*** Entries provided
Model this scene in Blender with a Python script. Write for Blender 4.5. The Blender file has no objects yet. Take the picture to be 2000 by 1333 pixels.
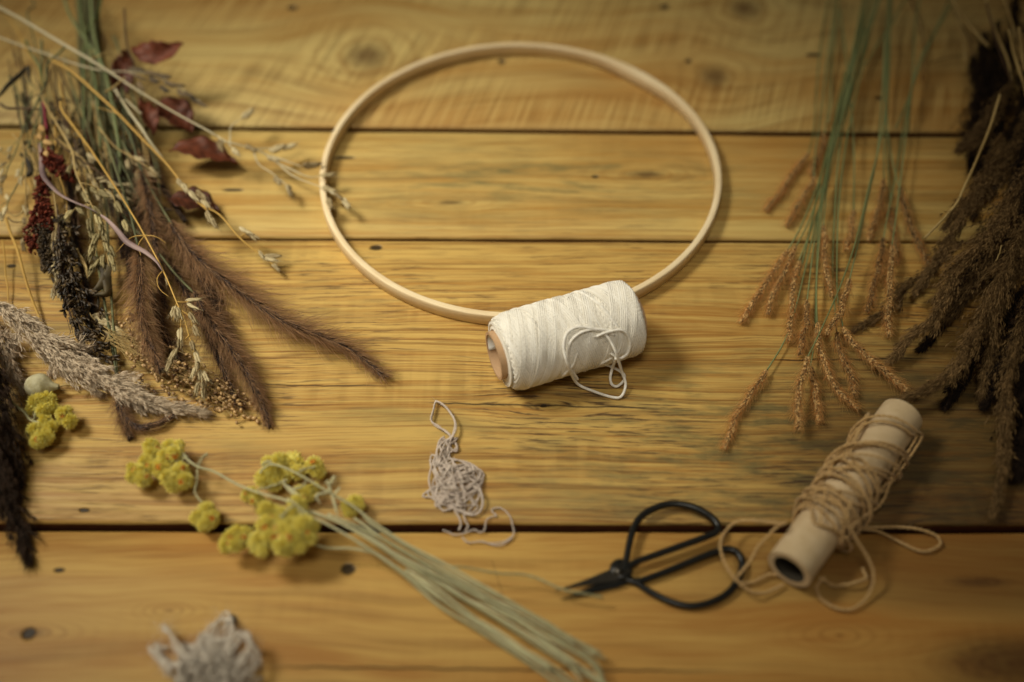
import bpy, math
import numpy as np
rng = np.random.default_rng(11)
scene = bpy.context.scene
COL = scene.collection

# ------------------------------------------------------------------ camera model
PITCH, FOCAL, CAM_H = math.radians(51.3), 40.0, 0.498
FWD = np.array([0, math.cos(PITCH), -math.sin(PITCH)])
UPV = np.array([0, math.sin(PITCH), math.cos(PITCH)])
EYE = np.array([0, 0, CAM_H])

def ray(px, py):
    k = 36.0 / FOCAL / 2000.0
    return FWD + (px - 1000) * k * np.array([1.0, 0, 0]) - (py - 666.5) * k * UPV

def P(px, py, h=0.0):
    """table point (metres) seen at photo position px,py at h millimetres above the boards"""
    d = ray(px, py)
    return EYE + d * ((h * .001 - CAM_H) / d[2])

def unit(v):
    v = np.asarray(v, float)
    return v / np.maximum(np.linalg.norm(v, axis=-1, keepdims=True), 1e-12)

def spline(pts, n):
    """smooth curve through points, n samples evenly spaced along it"""
    p = np.asarray(pts, float)
    if len(p) == 2:
        p = np.array([p[0], (p[0] * 2 + p[1]) / 3, (p[0] + p[1] * 2) / 3, p[1]])
    p = np.vstack([2 * p[0] - p[1], p, 2 * p[-1] - p[-2]])
    out = []
    for i in range(1, len(p) - 2):
        t = np.linspace(0, 1, 14, endpoint=False)[:, None]
        a, b, c, d = p[i - 1], p[i], p[i + 1], p[i + 2]
        out.append(.5 * (2 * b + (c - a) * t + (2 * a - 5 * b + 4 * c - d) * t**2 + (3 * b - a - 3 * c + d) * t**3))
    q = np.vstack(out + [p[-2][None]])
    s = np.concatenate([[0], np.cumsum(np.linalg.norm(np.diff(q, axis=0), axis=1))])
    u = np.linspace(0, s[-1], n)
    return np.stack([np.interp(u, s, q[:, k]) for k in range(3)], 1)

def path(pts, n=24):
    return spline([P(*p) for p in pts], n)

def wobble(c, amp, seed=None, freq=3):
    """small natural irregularity along a curve"""
    n = len(c); t = np.linspace(0, 1, n)
    w = np.zeros((n, 3))
    for f in range(1, freq + 1):
        w += np.sin(2 * np.pi * (f * t[:, None] + rng.random(3)[None])) * (rng.random(3)[None] - .5) * 2 / f
    w *= amp * np.minimum(1, t * 6)[:, None] * np.array([1, 1, .4])
    o = c + w
    o[:, 2] = np.maximum(o[:, 2], .0006)
    return o

def tangents(c):
    return unit(np.gradient(c, axis=0))

def frames(c):
    t = tangents(c)
    ref = np.array([0, 0, 1.0]) if abs(t[0][2]) < .9 else np.array([1.0, 0, 0])
    n = unit(np.cross(t[0], ref)); N = [n]
    for i in range(1, len(c)):
        n = n - t[i] * np.dot(n, t[i])
        n = unit(n); N.append(n)
    N = np.array(N)
    return t, N, np.cross(t, N)

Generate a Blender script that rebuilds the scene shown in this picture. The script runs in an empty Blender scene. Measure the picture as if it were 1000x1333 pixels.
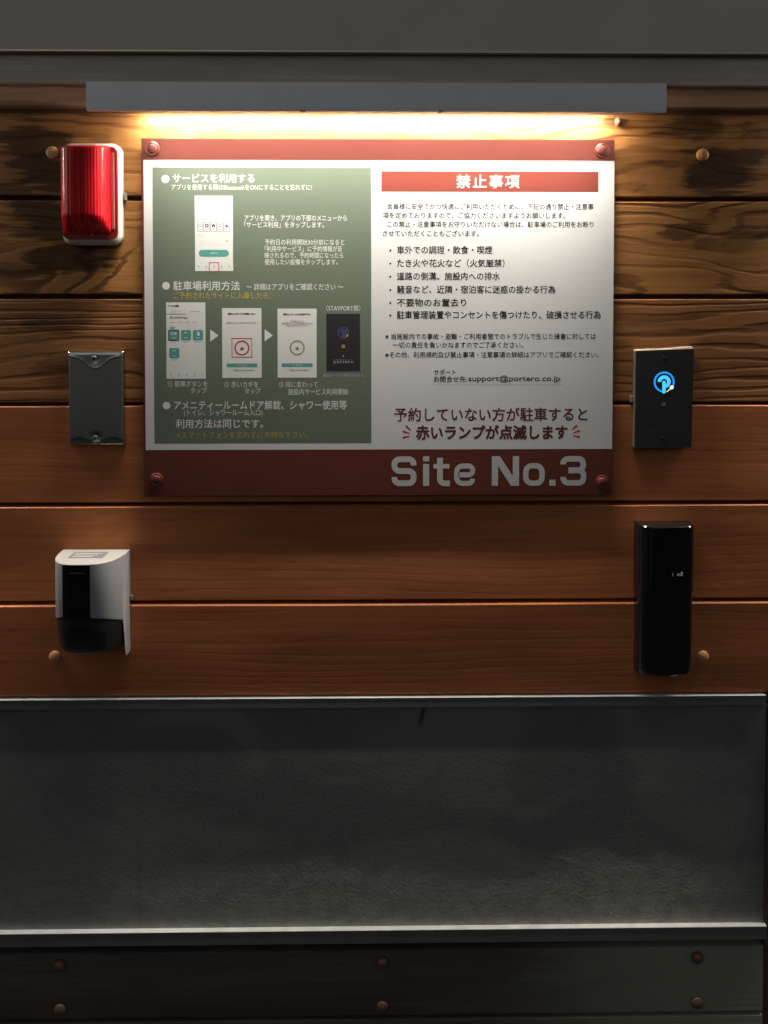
import bpy, bmesh, math, random
from mathutils import Vector, Matrix
random.seed(7)
S = bpy.context.scene
COL = S.collection
R = math.radians

# ------------------------------------------------------------------ camera
F = 963.0            # focal length in photo pixels (photo is 1000 x 1333)
CAMZ = 1.5
TILT, YAW = R(1.5), R(-0.7)
HORIZON = 400.0
cd = bpy.data.cameras.new('camera')
cam = bpy.data.objects.new('camera', cd); COL.objects.link(cam)
cam.location = (0, -0.963, CAMZ)
cam.rotation_euler = (R(90) - TILT, 0, YAW)
cd.sensor_fit = 'VERTICAL'; cd.sensor_height = 36; cd.sensor_width = 27
cd.lens = 36 * F / 1333
AXX = 500 - F * math.tan(YAW) * 0 - 0
AXY = HORIZON + F * math.tan(TILT)
cd.shift_y = (AXY - 666.5) / 1333
cd.clip_start = 0.05; cd.clip_end = 200
S.camera = cam

# ------------------------------------------------------------------ world, exposure
w = bpy.data.worlds.new('World'); S.world = w; w.use_nodes = True
nt = w.node_tree
bg = nt.nodes['Background']
sky = nt.nodes.new('ShaderNodeTexSky'); sky.sky_type = 'NISHITA'
sky.sun_disc = False; sky.sun_elevation = R(8); sky.sun_rotation = R(200)
hs = nt.nodes.new('ShaderNodeHueSaturation'); hs.inputs['Saturation'].default_value = 0.25
nt.links.new(sky.outputs[0], hs.inputs['Color']); nt.links.new(hs.outputs[0], bg.inputs[0])
bg.inputs[1].default_value = 0.073
S.view_settings.view_transform = 'Standard'; S.view_settings.look = 'None'
S.view_settings.exposure = 0; S.view_settings.gamma = 1; S.view_settings.use_curve_mapping = False
S.cycles.max_bounces = 6
LED_POWER = 2.3
LED_COL = (1.0, 0.925, 0.83)

# ------------------------------------------------------------------ photo pixel -> place
_rot = cam.rotation_euler.to_matrix()
def at(px, py, d=0.0):
    """point of the place seen at photo pixel (px, py), d metres in front of the wall plane"""
    v = _rot @ Vector(((px - 500) / F, (AXY - py) / F, -1.0))
    t = (-d - cam.location.y) / v.y
    return cam.location + v * t
def X(px, py=400, d=0): return at(px, py, d).x
def Z(py, px=500, d=0): return at(px, py, d).z

# ------------------------------------------------------------------ materials
def mat(name, col, rough=0.5, metal=0.0, spec=0.5, coat=0.0, coat_rough=0.05, emit=None, estr=1.0, bump=None, var=0.0, vscale=30, trans=0.0, rvar=0.0):
    m = bpy.data.materials.new(name); m.use_nodes = True
    n, l = m.node_tree.nodes, m.node_tree.links
    p = n['Principled BSDF']
    p.inputs['Base Color'].default_value = (*col, 1)
    p.inputs['Roughness'].default_value = rough
    p.inputs['Metallic'].default_value = metal
    p.inputs['Specular IOR Level'].default_value = spec
    p.inputs['Coat Weight'].default_value = coat
    p.inputs['Coat Roughness'].default_value = coat_rough
    p.inputs['Transmission Weight'].default_value = trans
    if emit:
        p.inputs['Emission Color'].default_value = (*emit, 1)
        p.inputs['Emission Strength'].default_value = estr
    if var or bump or rvar:
        g = n.new('ShaderNodeNewGeometry')
        nz = n.new('ShaderNodeTexNoise'); nz.inputs['Scale'].default_value = vscale; nz.inputs['Detail'].default_value = 6
        l.new(g.outputs['Position'], nz.inputs['Vector'])
        if var:
            mr = n.new('ShaderNodeMapRange'); mr.inputs[1].default_value = 0.3; mr.inputs[2].default_value = 0.7
            mr.inputs[3].default_value = 1 - var; mr.inputs[4].default_value = 1 + var
            l.new(nz.outputs['Fac'], mr.inputs[0])
            mx = n.new('ShaderNodeVectorMath'); mx.operation = 'SCALE'; mx.inputs[0].default_value = col
            l.new(mr.outputs[0], mx.inputs['Scale']); l.new(mx.outputs[0], p.inputs['Base Color'])
        if rvar:
            mr = n.new('ShaderNodeMapRange'); mr.inputs[1].default_value = 0.3; mr.inputs[2].default_value = 0.7
            mr.inputs[3].default_value = max(rough - rvar, .02); mr.inputs[4].default_value = rough + rvar
            l.new(nz.outputs['Fac'], mr.inputs[0]); l.new(mr.outputs[0], p.inputs['Roughness'])
        if bump:
            nb = n.new('ShaderNodeTexNoise'); nb.inputs['Scale'].default_value = bump[0]; nb.inputs['Detail'].default_value = 4
            l.new(g.outputs['Position'], nb.inputs['Vector'])
            b = n.new('ShaderNodeBump'); b.inputs['Strength'].default_value = 1; b.inputs['Distance'].default_value = bump[1]
            l.new(nb.outputs['Fac'], b.inputs['Height']); l.new(b.outputs[0], p.inputs['Normal'])
    return m

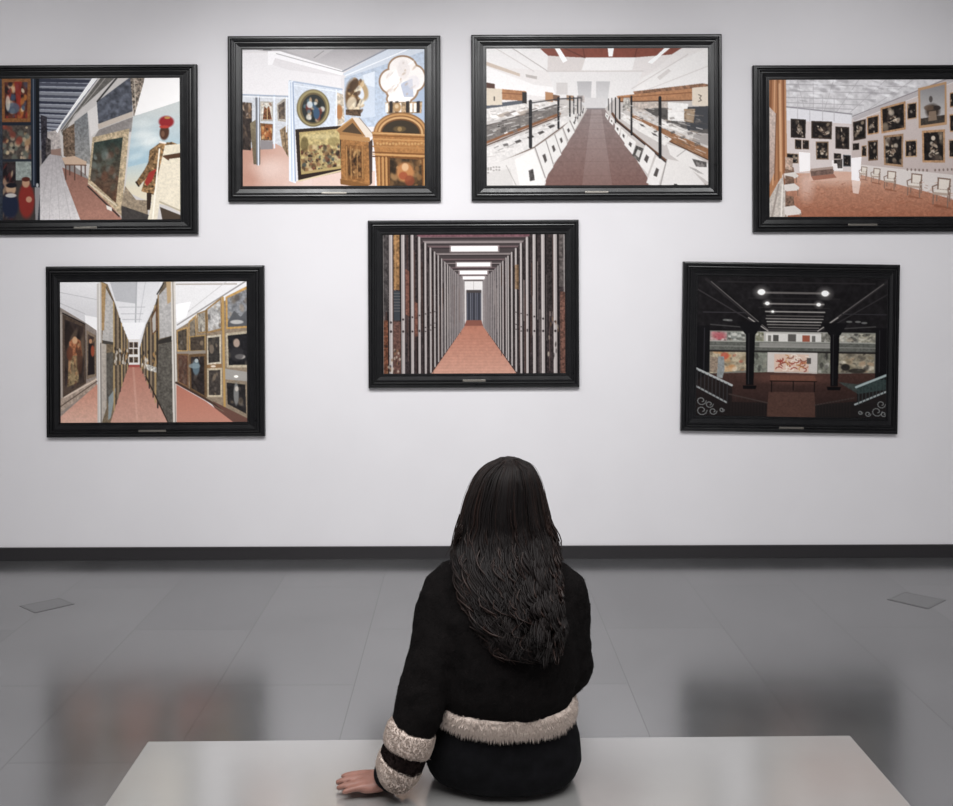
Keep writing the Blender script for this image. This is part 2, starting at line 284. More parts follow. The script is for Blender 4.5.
******
» What is being asked:
Take the stretch from the line containing "Generate a Blender" through the line containing "R = math.radians" and reproduce it exactly, both ends included. Omit the pictures.

» Task answer:
Generate a Blender script that rebuilds the scene shown in this picture. The script runs in an empty Blender scene. Measure the picture as if it were 1000x1333 pixels.
import bpy, bmesh, math, random
from mathutils import Vector, Matrix
random.seed(7)
S = bpy.context.scene
COL = S.collection
R = math.radians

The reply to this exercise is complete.